2) Slide the bead forward over to the hook eye and reattach the tying thread directly behind the copper bead.



3) Take a length of fine red wire and stab it inside the bead to help position it along the near side of the hook.  Bind the wire in place down the shank of the hook into the bend and return the tying thread to the rear of the bead.



4) Attach two strands of copper Flashabou directly behind the bead, moisten the strands to help keep them together.  Wind the Flashabou down the hook shank into the bend and then back over itself to the bead.  Make sure the wraps are smooth and that there are no visible gaps between the Flashabou.  A coating of Fisherman’s Glue can be added to the thread wraps prior to winding the Flashabou if desired.  Conversely one can cover the entire fly body upon completion for added durability and shine.



5) Repeat the same process with the dyed black over pearl Flashabou tying the material in directly behind the bead and winding down the shank and back up to the bead.  0nce again make sure the wraps are smooth and there are no gaps visible.  Keep in mind the body must be slender to match the natural chironomid pupa.



6) Counter wind one complete wrap of red wire around the rear of the body to suggest a small red butt and provide further protection to the body.  With the wire butt in place counter wind the wire rib in open spirals over the body.  Tie off the wire rib then twist and break off the excess.

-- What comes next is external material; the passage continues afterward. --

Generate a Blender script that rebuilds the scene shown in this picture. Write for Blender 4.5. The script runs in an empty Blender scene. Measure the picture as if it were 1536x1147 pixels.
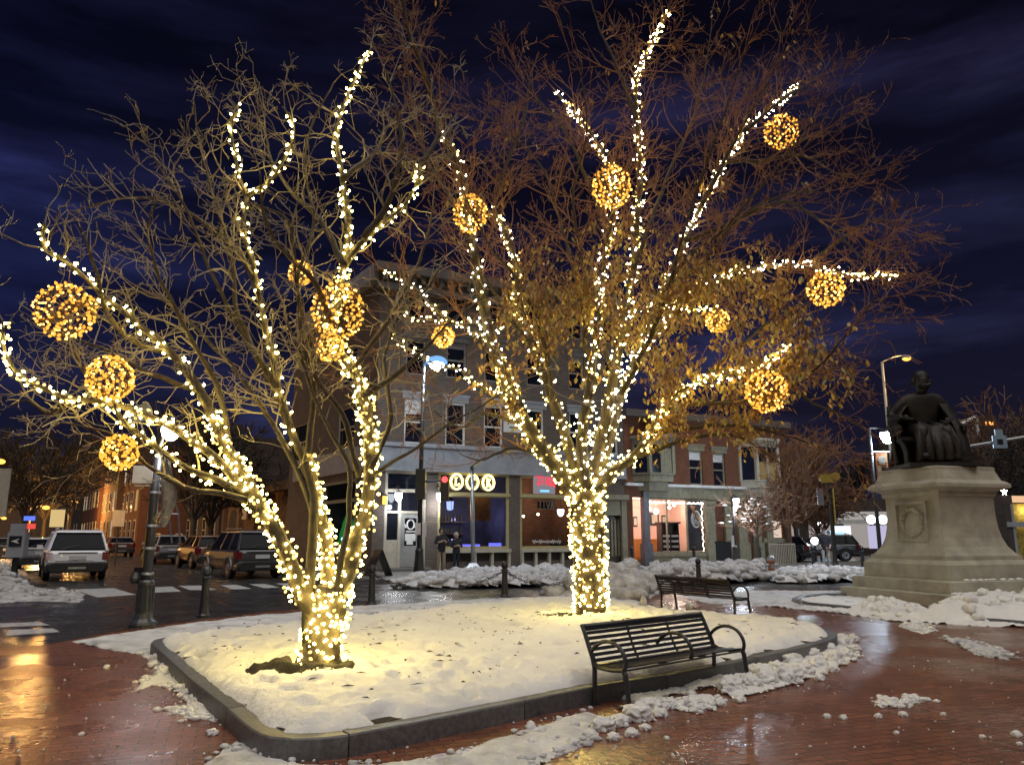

7) Build up a neat tapered thread thorax at the rear of the bead.  Whip finish and remove the tying thread.  Trim the gills so that they are the same length as the bead.  The gills can be pulled back over the bead and trimmed even with the back of the bead to ensure the gills proportions are correct and consistent.  Cover the body and thorax with brushable superglue or Loon's UV Clear Fly Finish-Flow.